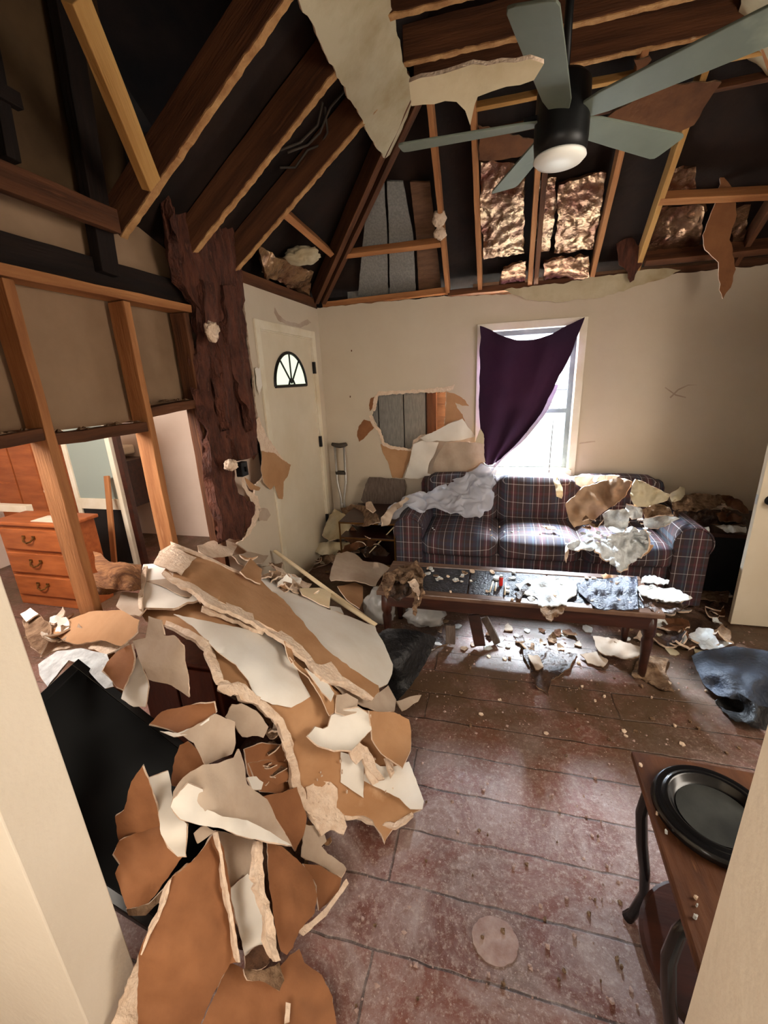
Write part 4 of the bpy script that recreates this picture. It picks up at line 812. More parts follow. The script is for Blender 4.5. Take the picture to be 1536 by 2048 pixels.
MB().lathe([(.013, .165), (.018, .17), (.018, .20), (.012, .215), (.012, .235)], (-3.28, 2.42, .73), 16).build('bottle_cap', 'cream_plastic', bt, smooth=True)
MB().box((-3.285, 2.37, .955), (-3.27, 2.43, .97)).build('pump_nozzle', 'cream_plastic', bt, bevel=.002)
tag(rbox('paper_sheet', (-3.45, 2.33, .7305), (-3.22, 2.47, .7345), 'cream_plastic', bevel=0), 'white paper lying on the dresser before the bottle', 'paper')
fa = MB().box((-3.80, 3.0, 0), (-3.75, 3.04, 1.5)).box((-3.30, 3.0, 0), (-3.25, 3.04, 1.5)).box((-3.75, 3.0, 1.45), (-3.30, 3.04, 1.5)).box((-3.75, 3.0, .62), (-3.30, 3.04, .72)).box((-3.75, 3.0, 0), (-3.30, 3.04, .08)).build('glazed_door', 'trim_paint', bevel=.003)
tag(fa, 'white framed door with frosted upper pane standing in the next room', 'door panel')
rbox('frosted_pane', (-3.75, 3.015, .72), (-3.30, 3.025, 1.45), 'frosted', fa, bevel=0); rbox('black_panel', (-3.75, 3.015, .08), (-3.30, 3.025, .62), 'black_plastic', fa, bevel=0)
timber('wood_post', (-3.19, 3.0, 0), (-3.19, 3.0, 1.6), .05, .05, (0, 1, 0), 'dark_wood', 'dark brown post standing right of the glazed door', 'post')
timber('wood_post', (-3.25, 2.72, 0), (-3.32, 2.95, .95), .055, .02, (0, 1, 0), 'wood', 'orange board leaning before the black lower panel', 'board')
wd = thing('wardrobe', 'orange brown wardrobe at the far left of the next room', 'wardrobe', (-4.4, 3.1, 0))
rbox('wardrobe_body', (-4.75, 3.0, 0), (-4.12, 3.5, 1.25), 'dresser_wood', wd); rbox('wardrobe_door', (-4.73, 2.975, .05), (-4.44, 3.0, 1.22), 'dresser_wood', wd); rbox('wardrobe_door', (-4.42, 2.975, .05), (-4.14, 3.0, 1.22), 'dresser_wood', wd)
tag(rbox('white_shelf', (-4.7, 2.60, .70), (-3.86, 2.66, .76), 'trim_paint'), 'long white rail behind the dresser top', 'shelf')
bk = thing('wall_basin', 'white wall shelf with a round roll in the next room', 'shelf', (-4.2, 3.8, 1.2))
rbox('basin_shelf', (-4.55, 3.7, .98), (-3.95, 3.96, 1.08), 'trim_paint', bk, bevel=.02); MB().tube([(-4.4, 3.82, 1.13), (-4.1, 3.82, 1.13)], .05, 20).build('paper_roll', 'trim_paint', bk, smooth=True)
rbox('brown_box', (-4.1, 3.6, .45), (-3.75, 3.9, .95), 'dark_wood', bk)
# ================================================================== TELEVISION, CABINET, BAGS
A3 = Vector((-1.44, .99, .74)); e1 = Vector((.594, .158, -.79)).normalized(); e2 = Vector((-.02, -.98, -.21)); e2 = (e2-e1*e2.dot(e1)).normalized(); nn = e1.cross(e2)
if nn.dot(Vector(CAM)-A3) < 0: nn = -nn
def tvbox(a0, a1, b0, b1, n0, n1): return [A3+e1*a+e2*b+nn*n for n in (n0, n1) for a, b in ((a0, b0), (a1, b0), (a1, b1), (a0, b1))]
BX = [(0, 3, 2, 1), (4, 5, 6, 7), (0, 1, 5, 4), (1, 2, 6, 5), (2, 3, 7, 6), (3, 0, 4, 7)]
tv = mk('television', tvbox(0, .86, 0, .46, -.05, 0), BX, 'black_plastic', bevel=.006); tag(tv, 'large black flat television tipped on its side behind the left jamb', 'television')
mk('screen', tvbox(.03, .83, .03, .43, 0, .0015), BX, 'screen_glass', tv)
bz = MB()
for a in (tvbox(0, .86, 0, .028, 0, .006), tvbox(0, .86, .432, .46, 0, .006), tvbox(0, .028, .028, .432, 0, .006), tvbox(.832, .86, .028, .432, 0, .006)): bz.add(a, BX)
bz.build('bezel', 'black_gloss', tv, bevel=.002)
cb = thing('wooden_cabinet', 'reddish brown wooden cabinet buried under the drywall heap', 'cabinet', (-1.36, 1.42, 0))
rbox('cabinet_body', (-1.57, 1.32, 0), (-1.14, 1.70, .50), 'cabinet_wood', cb); rbox('cabinet_top', (-1.585, 1.30, .50), (-1.125, 1.72, .52), 'cabinet_wood', cb); rbox('cabinet_door', (-1.55, 1.305, .04), (-1.36, 1.32, .48), 'cabinet_wood', cb); rbox('cabinet_door', (-1.35, 1.305, .04), (-1.16, 1.32, .48), 'cabinet_wood', cb)
def heap(name, pts, zk, ctrl, m, lb, cat, wav=.03, lift=0, amp=1.5):
    zf = rbf(ctrl, .005); return sheet(name, zz(zk, pts), m, m, zf=lambda x, y: max(.003, zf(x, y)), lift=lift, wav=wav, thick=.004, rim=m, label=lb, cat=cat, amp=amp, step=7, seg=6)
heap('trash_bag', [(990,690),(1060,650),(1150,655),(1240,665),(1325,690),(1362,715),(1330,800),(1290,880),(1250,950),(1190,1030),(1120,1110),(1080,1060),(1060,1000),(1085,930),(1090,880),(1050,790)], 'G', [(754,1268,.22),(777,1256,.24),(830,1262,.22),(872,1278,.10),(856,1330,.03),(835,1345,.02),(796,1402,.005),(776,1367,.05),(786,1329,.16),(820,1310,.20),(800,1345,.12),(770,1300,.22)], 'black_bag', 'black plastic trash bag between the drywall heap and the coffee table', 'trash bag', .02)
heap('blue_sheet_heap', [(1240,445),(1300,425),(1400,410),(1480,420),(1600,440),(1600,660),(1500,640),(1420,615),(1340,600),(1290,560),(1260,500)], 'H', [(1385,1310,.01),(1420,1290,.04),(1480,1300,.08),(1560,1310,.1),(1560,1420,.02),(1470,1400,.06),(1430,1350,.1),(1500,1350,.16),(1400,1370,.02)], 'blue_tarp', 'dark blue grey plastic heap on the floor at the right edge', 'plastic sheet', .035)
heap('black_plastic_heap', [(1335,620),(1380,600),(1440,600),(1500,640),(1600,660),(1600,740),(1520,735),(1460,710),(1400,690),(1360,660)], 'H', [(1430,1400,.02),(1480,1395,.08),(1560,1420,.08),(1560,1460,.01),(1500,1455,.03),(1450,1440,.02),(1500,1425,.09)], 'black_bag', 'crumpled shiny black plastic in front of the blue heap', 'plastic sheet', .05, amp=3)
p = onz((758, 1215), .12); t_ = lump('plastic_bag', (p[0], p[1], .12), (.11, .11, .13), 'clear_bag', amp=.2, freq=3, seed=15, sub=4, flat=.002); tag(t_, 'crumpled translucent plastic bag left of the coffee table leg', 'plastic bag')
p = onz((845, 1240), .08); t_ = lump('plastic_bag', (p[0], p[1]+.1, .07), (.14, .11, .08), 'clear_bag', amp=.25, freq=3, seed=31, sub=4, flat=.002); tag(t_, 'grey translucent bag under the left end of the coffee table', 'plastic bag')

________

▸ The request
Output the data exactly. Pictures don't belong in the result.

▸ Result
Write part 4 of the bpy script that recreates this picture. It picks up at line 812. More parts follow. The script is for Blender 4.5. Take the picture to be 1536 by 2048 pixels.
MB().lathe([(.013, .165), (.018, .17), (.018, .20), (.012, .215), (.012, .235)], (-3.28, 2.42, .73), 16).build('bottle_cap', 'cream_plastic', bt, smooth=True)
MB().box((-3.285, 2.37, .955), (-3.27, 2.43, .97)).build('pump_nozzle', 'cream_plastic', bt, bevel=.002)
tag(rbox('paper_sheet', (-3.45, 2.33, .7305), (-3.22, 2.47, .7345), 'cream_plastic', bevel=0), 'white paper lying on the dresser before the bottle', 'paper')
fa = MB().box((-3.80, 3.0, 0), (-3.75, 3.04, 1.5)).box((-3.30, 3.0, 0), (-3.25, 3.04, 1.5)).box((-3.75, 3.0, 1.45), (-3.30, 3.04, 1.5)).box((-3.75, 3.0, .62), (-3.30, 3.04, .72)).box((-3.75, 3.0, 0), (-3.30, 3.04, .08)).build('glazed_door', 'trim_paint', bevel=.003)
tag(fa, 'white framed door with frosted upper pane standing in the next room', 'door panel')
rbox('frosted_pane', (-3.75, 3.015, .72), (-3.30, 3.025, 1.45), 'frosted', fa, bevel=0); rbox('black_panel', (-3.75, 3.015, .08), (-3.30, 3.025, .62), 'black_plastic', fa, bevel=0)
timber('wood_post', (-3.19, 3.0, 0), (-3.19, 3.0, 1.6), .05, .05, (0, 1, 0), 'dark_wood', 'dark brown post standing right of the glazed door', 'post')
timber('wood_post', (-3.25, 2.72, 0), (-3.32, 2.95, .95), .055, .02, (0, 1, 0), 'wood', 'orange board leaning before the black lower panel', 'board')
wd = thing('wardrobe', 'orange brown wardrobe at the far left of the next room', 'wardrobe', (-4.4, 3.1, 0))
rbox('wardrobe_body', (-4.75, 3.0, 0), (-4.12, 3.5, 1.25), 'dresser_wood', wd); rbox('wardrobe_door', (-4.73, 2.975, .05), (-4.44, 3.0, 1.22), 'dresser_wood', wd); rbox('wardrobe_door', (-4.42, 2.975, .05), (-4.14, 3.0, 1.22), 'dresser_wood', wd)
tag(rbox('white_shelf', (-4.7, 2.60, .70), (-3.86, 2.66, .76), 'trim_paint'), 'long white rail behind the dresser top', 'shelf')
bk = thing('wall_basin', 'white wall shelf with a round roll in the next room', 'shelf', (-4.2, 3.8, 1.2))
rbox('basin_shelf', (-4.55, 3.7, .98), (-3.95, 3.96, 1.08), 'trim_paint', bk, bevel=.02); MB().tube([(-4.4, 3.82, 1.13), (-4.1, 3.82, 1.13)], .05, 20).build('paper_roll', 'trim_paint', bk, smooth=True)
rbox('brown_box', (-4.1, 3.6, .45), (-3.75, 3.9, .95), 'dark_wood', bk)
# ================================================================== TELEVISION, CABINET, BAGS
A3 = Vector((-1.44, .99, .74)); e1 = Vector((.594, .158, -.79)).normalized(); e2 = Vector((-.02, -.98, -.21)); e2 = (e2-e1*e2.dot(e1)).normalized(); nn = e1.cross(e2)
if nn.dot(Vector(CAM)-A3) < 0: nn = -nn
def tvbox(a0, a1, b0, b1, n0, n1): return [A3+e1*a+e2*b+nn*n for n in (n0, n1) for a, b in ((a0, b0), (a1, b0), (a1, b1), (a0, b1))]
BX = [(0, 3, 2, 1), (4, 5, 6, 7), (0, 1, 5, 4), (1, 2, 6, 5), (2, 3, 7, 6), (3, 0, 4, 7)]
tv = mk('television', tvbox(0, .86, 0, .46, -.05, 0), BX, 'black_plastic', bevel=.006); tag(tv, 'large black flat television tipped on its side behind the left jamb', 'television')
mk('screen', tvbox(.03, .83, .03, .43, 0, .0015), BX, 'screen_glass', tv)
bz = MB()
for a in (tvbox(0, .86, 0, .028, 0, .006), tvbox(0, .86, .432, .46, 0, .006), tvbox(0, .028, .028, .432, 0, .006), tvbox(.832, .86, .028, .432, 0, .006)): bz.add(a, BX)
bz.build('bezel', 'black_gloss', tv, bevel=.002)
cb = thing('wooden_cabinet', 'reddish brown wooden cabinet buried under the drywall heap', 'cabinet', (-1.36, 1.42, 0))
rbox('cabinet_body', (-1.57, 1.32, 0), (-1.14, 1.70, .50), 'cabinet_wood', cb); rbox('cabinet_top', (-1.585, 1.30, .50), (-1.125, 1.72, .52), 'cabinet_wood', cb); rbox('cabinet_door', (-1.55, 1.305, .04), (-1.36, 1.32, .48), 'cabinet_wood', cb); rbox('cabinet_door', (-1.35, 1.305, .04), (-1.16, 1.32, .48), 'cabinet_wood', cb)
def heap(name, pts, zk, ctrl, m, lb, cat, wav=.03, lift=0, amp=1.5):
    zf = rbf(ctrl, .005); return sheet(name, zz(zk, pts), m, m, zf=lambda x, y: max(.003, zf(x, y)), lift=lift, wav=wav, thick=.004, rim=m, label=lb, cat=cat, amp=amp, step=7, seg=6)
heap('trash_bag', [(990,690),(1060,650),(1150,655),(1240,665),(1325,690),(1362,715),(1330,800),(1290,880),(1250,950),(1190,1030),(1120,1110),(1080,1060),(1060,1000),(1085,930),(1090,880),(1050,790)], 'G', [(754,1268,.22),(777,1256,.24),(830,1262,.22),(872,1278,.10),(856,1330,.03),(835,1345,.02),(796,1402,.005),(776,1367,.05),(786,1329,.16),(820,1310,.20),(800,1345,.12),(770,1300,.22)], 'black_bag', 'black plastic trash bag between the drywall heap and the coffee table', 'trash bag', .02)
heap('blue_sheet_heap', [(1240,445),(1300,425),(1400,410),(1480,420),(1600,440),(1600,660),(1500,640),(1420,615),(1340,600),(1290,560),(1260,500)], 'H', [(1385,1310,.01),(1420,1290,.04),(1480,1300,.08),(1560,1310,.1),(1560,1420,.02),(1470,1400,.06),(1430,1350,.1),(1500,1350,.16),(1400,1370,.02)], 'blue_tarp', 'dark blue grey plastic heap on the floor at the right edge', 'plastic sheet', .035)
heap('black_plastic_heap', [(1335,620),(1380,600),(1440,600),(1500,640),(1600,660),(1600,740),(1520,735),(1460,710),(1400,690),(1360,660)], 'H', [(1430,1400,.02),(1480,1395,.08),(1560,1420,.08),(1560,1460,.01),(1500,1455,.03),(1450,1440,.02),(1500,1425,.09)], 'black_bag', 'crumpled shiny black plastic in front of the blue heap', 'plastic sheet', .05, amp=3)
p = onz((758, 1215), .12); t_ = lump('plastic_bag', (p[0], p[1], .12), (.11, .11, .13), 'clear_bag', amp=.2, freq=3, seed=15, sub=4, flat=.002); tag(t_, 'crumpled translucent plastic bag left of the coffee table leg', 'plastic bag')
p = onz((845, 1240), .08); t_ = lump('plastic_bag', (p[0], p[1]+.1, .07), (.14, .11, .08), 'clear_bag', amp=.25, freq=3, seed=31, sub=4, flat=.002); tag(t_, 'grey translucent bag under the left end of the coffee table', 'plastic bag')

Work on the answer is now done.